==== Material

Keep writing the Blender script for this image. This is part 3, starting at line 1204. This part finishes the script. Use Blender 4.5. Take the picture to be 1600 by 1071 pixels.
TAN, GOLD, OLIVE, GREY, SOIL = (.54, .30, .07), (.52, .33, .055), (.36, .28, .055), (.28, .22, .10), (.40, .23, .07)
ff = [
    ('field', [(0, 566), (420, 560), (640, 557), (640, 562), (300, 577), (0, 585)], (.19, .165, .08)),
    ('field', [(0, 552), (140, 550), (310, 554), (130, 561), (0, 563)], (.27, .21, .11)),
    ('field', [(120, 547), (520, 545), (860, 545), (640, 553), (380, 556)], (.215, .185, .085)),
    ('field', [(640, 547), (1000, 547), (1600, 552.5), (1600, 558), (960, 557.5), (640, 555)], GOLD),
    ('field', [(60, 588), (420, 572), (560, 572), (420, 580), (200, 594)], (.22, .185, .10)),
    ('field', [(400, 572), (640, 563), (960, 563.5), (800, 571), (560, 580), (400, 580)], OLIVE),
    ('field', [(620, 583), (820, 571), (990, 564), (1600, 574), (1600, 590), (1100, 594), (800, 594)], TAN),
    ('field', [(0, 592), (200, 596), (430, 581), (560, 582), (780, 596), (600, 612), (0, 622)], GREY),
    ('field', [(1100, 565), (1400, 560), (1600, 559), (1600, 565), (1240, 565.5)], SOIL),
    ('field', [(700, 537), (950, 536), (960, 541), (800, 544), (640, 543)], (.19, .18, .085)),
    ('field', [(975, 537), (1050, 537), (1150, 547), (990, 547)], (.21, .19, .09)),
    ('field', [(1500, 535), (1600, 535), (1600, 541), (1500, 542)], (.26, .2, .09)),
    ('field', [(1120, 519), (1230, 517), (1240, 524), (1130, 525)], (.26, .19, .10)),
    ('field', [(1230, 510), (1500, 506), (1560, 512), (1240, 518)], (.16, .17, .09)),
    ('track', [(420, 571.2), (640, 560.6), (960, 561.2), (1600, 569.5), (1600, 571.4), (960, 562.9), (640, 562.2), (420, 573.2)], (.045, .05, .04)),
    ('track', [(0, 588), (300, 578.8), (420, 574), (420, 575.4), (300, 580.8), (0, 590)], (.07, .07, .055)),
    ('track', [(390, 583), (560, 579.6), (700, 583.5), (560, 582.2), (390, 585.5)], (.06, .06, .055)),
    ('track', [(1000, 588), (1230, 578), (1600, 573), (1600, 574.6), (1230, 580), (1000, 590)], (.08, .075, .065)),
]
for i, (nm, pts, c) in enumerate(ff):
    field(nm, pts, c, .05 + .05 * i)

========

Written task:
Repeat the data precisely, line by line.

Complete output:
Keep writing the Blender script for this image. This is part 3, starting at line 1204. This part finishes the script. Use Blender 4.5. Take the picture to be 1600 by 1071 pixels.
TAN, GOLD, OLIVE, GREY, SOIL = (.54, .30, .07), (.52, .33, .055), (.36, .28, .055), (.28, .22, .10), (.40, .23, .07)
ff = [
    ('field', [(0, 566), (420, 560), (640, 557), (640, 562), (300, 577), (0, 585)], (.19, .165, .08)),
    ('field', [(0, 552), (140, 550), (310, 554), (130, 561), (0, 563)], (.27, .21, .11)),
    ('field', [(120, 547), (520, 545), (860, 545), (640, 553), (380, 556)], (.215, .185, .085)),
    ('field', [(640, 547), (1000, 547), (1600, 552.5), (1600, 558), (960, 557.5), (640, 555)], GOLD),
    ('field', [(60, 588), (420, 572), (560, 572), (420, 580), (200, 594)], (.22, .185, .10)),
    ('field', [(400, 572), (640, 563), (960, 563.5), (800, 571), (560, 580), (400, 580)], OLIVE),
    ('field', [(620, 583), (820, 571), (990, 564), (1600, 574), (1600, 590), (1100, 594), (800, 594)], TAN),
    ('field', [(0, 592), (200, 596), (430, 581), (560, 582), (780, 596), (600, 612), (0, 622)], GREY),
    ('field', [(1100, 565), (1400, 560), (1600, 559), (1600, 565), (1240, 565.5)], SOIL),
    ('field', [(700, 537), (950, 536), (960, 541), (800, 544), (640, 543)], (.19, .18, .085)),
    ('field', [(975, 537), (1050, 537), (1150, 547), (990, 547)], (.21, .19, .09)),
    ('field', [(1500, 535), (1600, 535), (1600, 541), (1500, 542)], (.26, .2, .09)),
    ('field', [(1120, 519), (1230, 517), (1240, 524), (1130, 525)], (.26, .19, .10)),
    ('field', [(1230, 510), (1500, 506), (1560, 512), (1240, 518)], (.16, .17, .09)),
    ('track', [(420, 571.2), (640, 560.6), (960, 561.2), (1600, 569.5), (1600, 571.4), (960, 562.9), (640, 562.2), (420, 573.2)], (.045, .05, .04)),
    ('track', [(0, 588), (300, 578.8), (420, 574), (420, 575.4), (300, 580.8), (0, 590)], (.07, .07, .055)),
    ('track', [(390, 583), (560, 579.6), (700, 583.5), (560, 582.2), (390, 585.5)], (.06, .06, .055)),
    ('track', [(1000, 588), (1230, 578), (1600, 573), (1600, 574.6), (1230, 580), (1000, 590)], (.08, .075, .065)),
]
for i, (nm, pts, c) in enumerate(ff):
    field(nm, pts, c, .05 + .05 * i)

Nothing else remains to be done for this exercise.